Bigger isn’t necessarily better when it comes to designing a kitchen. A compact kitchen can function more efficiently than an expansive space with an awkward layout. With some tricks of the design trade in your tool belt, it’s easy to make even the modestly sized kitchen perform.

Smart Appliance Choices

There are many smaller appliances on the market that function almost as well as their larger counterparts. Typically, European appliances are more compact. Consider the 18” dishwasher made by Miele. It can accommodate twelve place settings because of the ingeniously designed rack system. Slimmer sinks are also available; make sure to get one that maximizes the space from front to back. Using a wall-mounted faucet can save space since the sink can be installed almost all the way flush to the wall.

Small but Mighty Ovens

There’s no reason to think that smaller ovens will impede ambitious cooking. True convection ovens that are 24” wide can accommodate fairly large turkeys, and they have a rotisserie that attaches from corner to corner to maximize its size. Above this oven, use a 24” cooktop, whether gas, electric or induction. Electric/induction may be the best choice because the burners can connect and double in size at the turn of a dial.

Chilling Out

The refrigerator is the bulkiest appliance and the most difficult to incorporate into a small kitchen. In the early nineties, Sub-Zero came out with their 700-series refrigerator, which is only 27” wide and 80” high. They also were the first to come out with under-counter refrigerator and freezer drawers, which are great solutions for a tight space. Since then, other brands have introduced similarly sized refrigerators including 24” units.

Strategic Floorplans

After you have chosen appliances, it’s important to lay out the area with ingenuity. The most important space in a kitchen is the area between the cooking surface and the sink. As long as this space is at least 36” you won’t feel cramped during meal preparation. Even if the cooktop has to be within 6-9” of a tiled wall, it’s good to maintain these measurements for ease of cooking. Then place the refrigerator against a wall, tucked away from high traffic areas.

Cabinet Considerations

Avoid wall cabinets, which enclose a space. As an alternative, use floating shelves. Dishes and glasses look great on open shelves and are easy to access and to put away. For closed food storage, use tall cabinets that are as narrow as 6”; you’ll be surprised at the amount of food that can fit into this space. Stop these cabinets at about five to six feet high, since reachable space is the most crucial. Leaving some wall areas free for artwork helps make the place feel more expansive. Additionally, if the kitchen can be opened onto an adjoining room, a tight galley area all of a sudden appears to become a substantial space.

Innovative Inserts

Install shelves on the backs pantry cabinet doors for spices or cans. The shallow adjustable shelves in the back of the cabinet are perfect for items such as bottles, cans, flour, and sugar canisters. Or, use a spice insert in a top drawer near the cooktop. Rather than a tall , space-hogging pantry, use a base cabinet with a countertop topped with a wall cabinet, like an old-fashioned hutch. It can serve as a a pantry as well as a place to store countertop appliances. Best of all, with the doors open (and ideally retractable), it can also offer extra counter space when needed.

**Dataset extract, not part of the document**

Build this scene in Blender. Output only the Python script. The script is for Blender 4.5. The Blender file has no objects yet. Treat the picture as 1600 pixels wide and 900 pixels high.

When planning your small kitchen, remember that you probably don’t need as much space as you imagine. Keep only the essentials in your kitchen and avoid the myriad of gadgets that you’ll probably never use. Just remember: a professional chef needs hardly any space or utensils to produce a gourmet meal. With efficient appliances and a smart layout, you’ll have a kitchen to rival any grand showpiece—and one in which most importantly, your family and friends will want to eat, cook, and gather.